Regardless of whether the current proposal suggested by the ICC judges to adopt decisions within a certain time frame (and thereby increase efficiency) is enacted, any ICC cases will continue for years. The Registry considers the need to cooperate with host countries in a manner akin to a company investing in a foreign country. Like an investment project, a cooperation structure has to be able to survive a change in government, so the ICC has to think beyond the immediate case at hand and engage with local academia, judiciary, civil society, political parties, etc. so as to cement its position in the State. The ICC has to be seen as ‘giving something’ to the State, such as witness protection expertise, so as to strengthen the country in more than a financial way. Such capacity-building can, for example, result in offering training to the domestic judiciary, so as to build broad support.

The ICC should also seek to obtain support from non-Member States – which is not entirely utopian: for example, Bosco Ntaganda was arrested thanks to US assistance. With regard to ICC Member States, the ICC should support compliance (for example through helping with the fall-out of local political repercussions) rather than sanction non-compliance by withdrawing aid.

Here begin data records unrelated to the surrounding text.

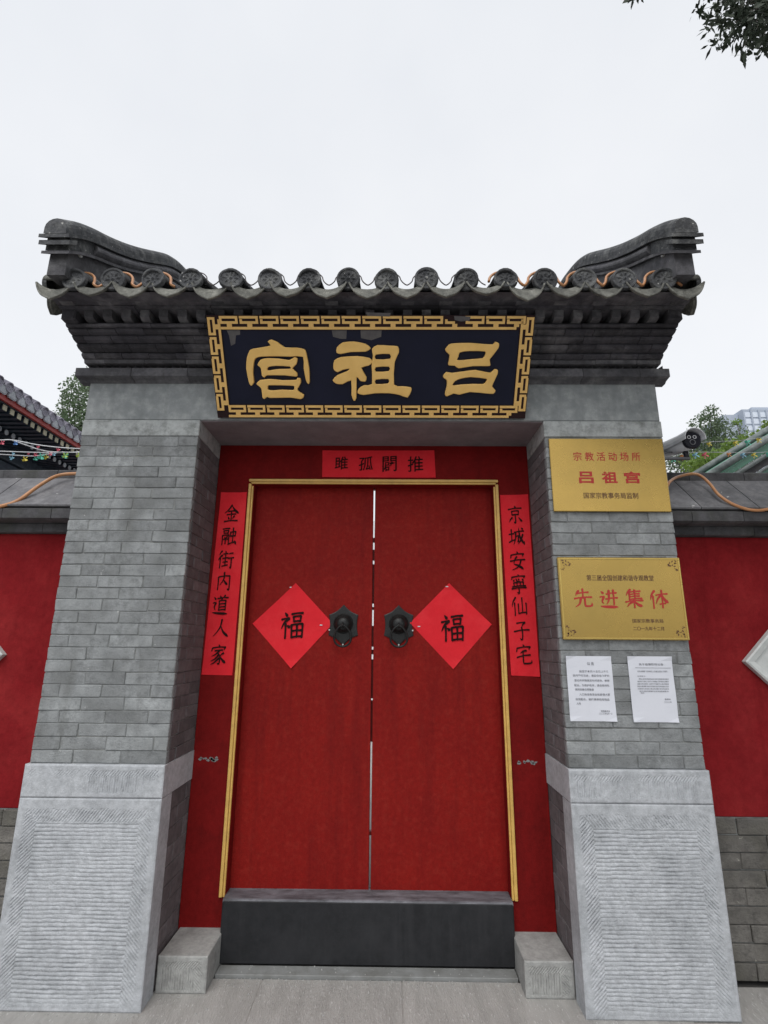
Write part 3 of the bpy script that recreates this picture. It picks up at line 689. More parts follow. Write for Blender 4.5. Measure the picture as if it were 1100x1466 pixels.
GL = dict(
 jin='p 50,95 30,70 5,50; n 50,92 70,68 97,48; h 30,60 70,63; h 22,42 78,45; v 50,62 50,8; d 30,32 37,18; p 70,34 60,18; h 8,5 92,9',
 rong='h 5,90 48,93; v 12,80 14,66; h 12,80 42,82; v 42,82 40,66; h 14,67 40,68; v 6,55 6,5; h 6,55 46,57; v 46,57 46,5; d 20,48 24,38; p 36,48 30,38; h 14,34 40,35; v 26,34 26,10; v 56,72 56,48; h 56,72 88,75; v 88,75 86,50; h 56,50 86,52; v 72,95 72,14; h 52,10 92,20; d 84,26 94,8',
 jie='p 22,95 8,72; p 25,72 2,45; v 14,58 14,5; h 32,78 60,81; v 46,92 46,55; h 28,55 64,58; h 32,35 60,38; v 46,52 46,16; h 28,14 62,20; h 70,80 92,83; h 66,55 98,58; k 84,56 84,5 76,12',
 nei='v 15,72 15,5; h 15,72 85,76; k 85,76 85,6 74,12; p 50,95 48,60 25,28; n 48,58 60,42 74,30',
 dao='d 8,90 20,78; h 5,60 22,62; p 22,60 14,40 22,22; n 5,12 35,8 98,4; d 45,97 50,86; p 76,98 68,86; h 30,82 95,86; p 60,84 54,72; v 42,70 42,22; h 42,70 82,72; v 82,72 82,22; h 44,54 80,56; h 44,38 80,40; h 42,23 82,25',
 ren='p 52,92 42,50 5,8; n 48,60 65,30 97,6',
 jia='d 48,99 54,88; v 12,82 8,68; h 12,82 90,85; p 90,85 82,70; h 28,68 74,71; p 55,68 35,52 10,42; k 42,60 60,40 58,5 46,10; p 50,45 30,28 6,18; p 56,32 30,12 8,2; p 82,56 62,42; n 60,42 78,22 98,8',
 jing='d 48,99 54,87; h 8,80 92,84; v 28,68 30,48; h 28,68 72,70; v 72,70 70,48; h 30,49 70,50; k 50,48 50,6 40,12; p 30,34 10,10; d 70,34 90,12',
 cheng='h 4,62 34,65; v 19,88 19,25; h 2,20 36,32; h 38,72 98,76; p 46,72 42,35 28,5; h 46,50 62,52; k 62,52 60,22 54,26; n 66,95 72,45 96,6; v 96,6 97,18; p 90,58 75,28 56,8; d 82,95 92,86',
 an='d 48,99 54,88; v 12,82 8,66; h 12,82 90,85; p 90,85 82,70; p 46,72 25,34; n 25,34 55,24 85,4; p 72,55 55,20 10,2; h 4,50 96,54',
 ning='d 48,99 53,90; v 12,86 8,74; h 12,86 90,88; p 90,88 84,76; d 24,74 20,64; k 36,76 44,62 64,62; d 48,78 54,70; d 72,76 80,66; v 20,56 22,38; h 20,56 80,58; v 80,58 78,38; v 40,56 40,38; v 60,56 60,38; h 10,36 92,38; h 6,26 96,29; k 50,27 50,2 38,8',
 xian='p 28,95 4,48; v 20,68 20,4; v 66,92 66,16; v 42,62 42,14; h 42,14 90,18; v 90,64 90,8',
 zi='h 22,88 72,90; p 72,90 50,66; k 50,68 54,40 50,6 36,14; h 4,48 96,52',
 zhai='d 48,99 54,88; v 12,82 8,66; h 12,82 90,85; p 90,85 82,70; p 66,68 28,56; h 8,38 88,46; k 46,60 46,12 60,6 92,8 94,22',
 fu='d 18,97 28,84; h 6,72 36,75; p 36,75 5,38; v 22,56 22,3; d 28,50 38,42; h 46,90 92,93; v 54,80 56,62; h 54,80 84,82; v 84,82 82,62; h 56,63 82,64; v 46,50 48,4; h 46,50 92,53; v 92,53 90,4; v 69,50 69,6; h 48,28 90,30; h 48,6 90,8',
 xianf='p 28,88 12,62; h 22,74 80,78; v 50,97 50,48; h 4,48 96,52; p 38,48 30,20 6,4; k 60,50 60,12 70,6 94,8 96,24',
 jinn='d 10,90 22,78; h 4,60 24,62; p 24,60 14,38 22,24; n 4,12 34,8 98,4; h 38,74 92,78; h 34,48 96,52; p 52,92 50,45 36,20; v 76,94 76,18',
 ji='p 34,98 10,66; v 26,82 26,44; d 52,98 58,90; h 28,84 86,87; h 28,72 80,74; h 28,60 80,62; h 26,46 92,49; v 56,86 56,46; h 4,34 96,38; v 50,44 50,2; p 46,34 10,8; n 54,34 92,8',
 ti='p 28,95 4,48; v 18,68 18,4; h 36,72 96,76; v 66,96 66,4; p 64,72 32,26; n 68,72 98,28; h 52,24 82,27',
)
def glyph(name, key, c, w_, h_, y, m, parent, wt=4.2, rot=0, sy=-1, label=None):
    V, F = brush(GL[key], wt); ca, sa = math.cos(rot), math.sin(rot); o = []
    for x, z, d in V:
        a = (x-50)/100*w_; b = (z-50)/100*h_; b += a*.05
        o.append((c[0]+a*ca-b*sa, y-d, c[1]+a*sa+b*ca))
    return obj(name, o, F, m, parent)
def textmesh(s, bold=0, space=1.0):
    cu = bpy.data.curves.new('t', 'FONT'); cu.body = s; cu.size = 1; cu.resolution_u = 3; cu.offset = bold; cu.space_character = space
    ob = bpy.data.objects.new('t', cu); me = bpy.data.meshes.new_from_object(ob)
    V = [tuple(v.co) for v in me.vertices]; F = [tuple(p.vertices) for p in me.polygons]
    bpy.data.objects.remove(ob); bpy.data.curves.remove(cu); bpy.data.meshes.remove(me); return V, F
def text(name, s, x0, x1, z0, z1, y, m, parent, bold=0, tiltx=0, space=1.0):
    V, F = textmesh(s, bold, space)
    if not V: print('NO GLYPHS', s); return
    a = np.array(V); lo = a.min(0); hi = a.max(0)
    o = [(x0+(v[0]-lo[0])/(hi[0]-lo[0])*(x1-x0), y, z0+(v[1]-lo[1])/(hi[1]-lo[1])*(z1-z0)+tiltx*(v[0]-lo[0])/(hi[0]-lo[0])) for v in V]
    return obj(name, o, F, m, parent)

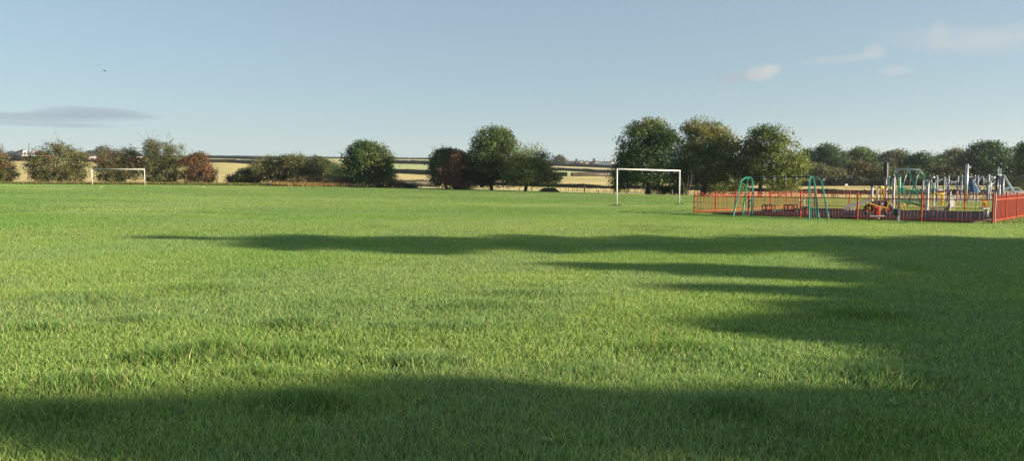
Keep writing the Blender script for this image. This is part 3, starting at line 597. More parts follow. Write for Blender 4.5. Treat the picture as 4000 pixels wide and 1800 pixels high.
# ---- wood on the right
WG = 'trees of the wood beyond the playground'
W = [  # px, d, items, n, pal, label
    (3150, 205, [(3150, 640, 30, 48, 0), (3120, 655, 26, 40, 0)], 5000, DK, 'dark tree at the left end of the wood, showing above the lime tree edge'),
    (3235, 200, [(3235, 620, 44, 46, 0), (3270, 640, 34, 44, 0), (3195, 650, 34, 46, 0), (3225, 592, 28, 22, 0)], 8000, DK, 'tall round-headed green tree near the left end of the wood'),
    (3275, 190, [(3275, 650, 30, 30, 0), (3255, 670, 28, 26, 0)], 4000, DK, 'small dark dome tree between the two tall green trees of the wood'),
    (3355, 205, [(3350, 625, 50, 42, 0), (3320, 645, 34, 34, 0), (3390, 645, 26, 34, 0), (3358, 600, 30, 18, 0)], 8000, MID, 'broad green dome tree in the wood left of the tall dark post'),
    (3395, 195, [(3398, 655, 26, 26, 0)], 2500, DK, 'small nearly black tree in the wood just left of the tall dark post'),
    (3455, 205, [(3450, 645, 38, 38, 0), (3475, 630, 30, 26, 0)], 5500, GRY, 'greyish thin tree in the wood behind the tall dark post'),
    (3520, 205, [(3505, 635, 38, 40, 0), (3535, 640, 28, 42, 0), (3495, 615, 24, 22, 0)], 6000, [((.12, .125, .06), 3), ((.15, .14, .07), 2), ((.07, .08, .035), 2)], 'pale drooping willow above the big swing beam'),
    (3615, 195, [(3610, 655, 56, 44, 0), (3585, 640, 36, 30, 0), (3650, 665, 32, 38, 0)], 8000, DK, 'broad dark green tree right of the willow above the bridge'),
    (3715, 200, [(3710, 640, 42, 40, 0), (3745, 635, 34, 42, 0), (3690, 625, 24, 22, 0), (3730, 600, 22, 16, 0)], 7000, GRY, 'grey-olive twiggy tree left of the biggest oak in the wood'),
    (3860, 180, [(3860, 630, 70, 60, 0), (3800, 650, 44, 44, 0), (3900, 620, 44, 50, 0), (3845, 585, 46, 26, 0), (3930, 670, 44, 46, 0), (3860, 690, 80, 34, 0)], 17000, DK, 'biggest dark oak in the wood right of the tallest steel pole'),
    (3965, 178, [(3955, 670, 30, 40, 0), (3945, 690, 34, 30, 0)], 4500, DK, 'lower dark oak beside the biggest oak, above the red fence'),
    (4040, 150, [(4040, 620, 44, 56, 0), (4020, 590, 26, 30, 0), (4040, 680, 50, 44, 0)], 9000, DK, 'dark tree whose twigs just enter at the right edge'),
    (3350, 182, [(3340, 680, 42, 34, 0), (3375, 675, 28, 30, 0), (3350, 655, 26, 16, 0)], 6500, [((.10, .10, .03), 2), ((.16, .12, .035), 2), ((.05, .055, .02), 2)], 'golden tinged low tree in the wood left of the tall dark post'),
    (3230, 180, [(3215, 685, 38, 30, 0), (3265, 690, 34, 24, 0)], 5000, OLV, 'low olive thicket in front of the wood right of the lime tree'),
    (3160, 185, [(3155, 680, 34, 36, 0), (3130, 660, 20, 24, 0)], 4500, OLV, 'low mixed thicket in front of the wood by the lime tree'),
    (3450, 180, [(3440, 690, 50, 30, 0), (3500, 695, 40, 24, 0)], 6000, OLV, 'low dull thicket in front of the wood behind the tall dark post'),
    (3690, 178, [(3690, 695, 40, 28, 0), (3660, 680, 24, 16, 0), (3720, 680, 30, 26, 0)], 5000, [((.09, .06, .03), 2), ((.06, .07, .025), 2)], 'low russet thicket in front of the wood behind the climbing frame'),
    (3600, 178, [(3590, 700, 50, 22, 0), (3560, 690, 30, 26, 0)], 4500, DK, 'low dark thicket in front of the wood behind the bridge'),
]
for i, (px, d, it, n, pal, lb) in enumerate(W):
    ftree('woodland_tree' if 'thicket' not in lb else 'thicket', px, d, it, int(n * 1.1), .42, pal, lb, 60 + i, trunk=.25, group=WG, bump=.26, per=16, shell=.55, limbs=4)

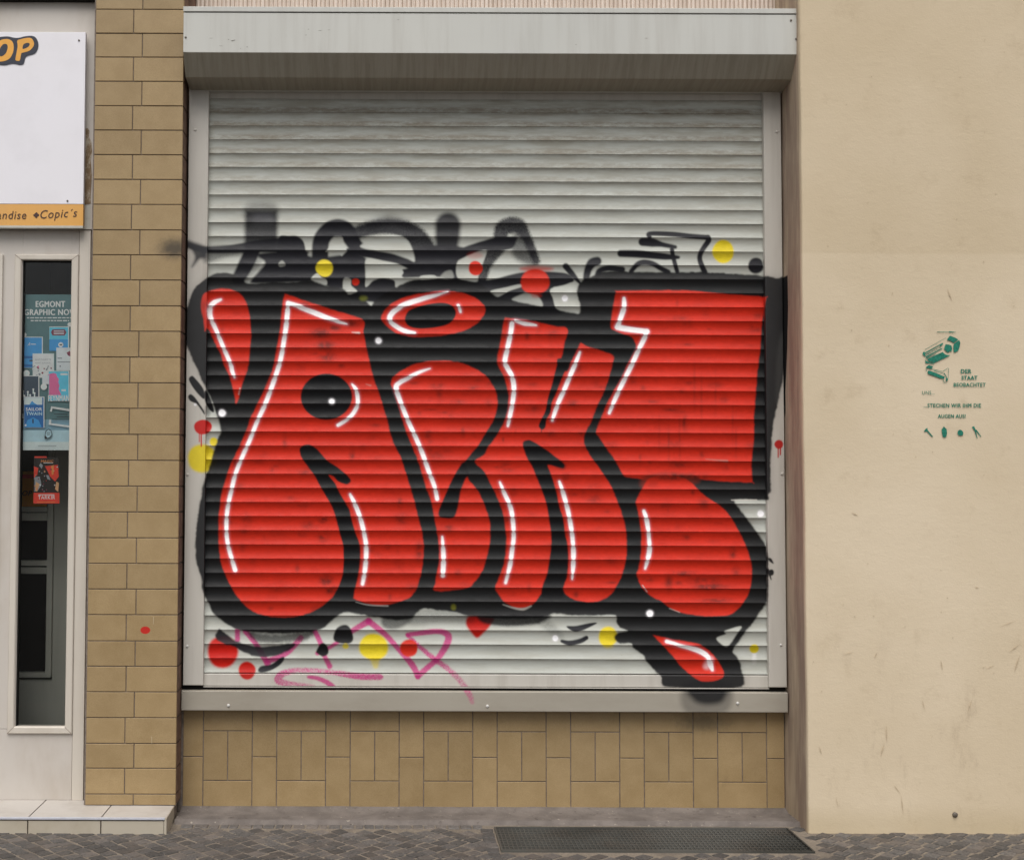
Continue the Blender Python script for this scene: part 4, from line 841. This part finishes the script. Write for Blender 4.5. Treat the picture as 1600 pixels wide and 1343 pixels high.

The ICC, however, undoubtedly struggles with an image problem: it needs to find the right narrative. In the past, much of the communication form the ICC has emphasised abstract terms about its ‘mission’, rather than justifying the concrete actions taken as part of such mission. It has focused on its ‘independence’ rather than explaining how it can make a difference on the ground in a concrete way. There is a price to pay for State cooperation, but it is a sensible place to invest political and financial capital.

One concrete effort of the ICC is to use voluntary donations to bring community leaders from situation countries such as the Central African Republic to The Hague, to explain the functioning of the Court and to sit in on hearings. These leaders were not only representing victim communities, but also religious groups and political parties (including the party of which the defendant was a member) in order to get its message out.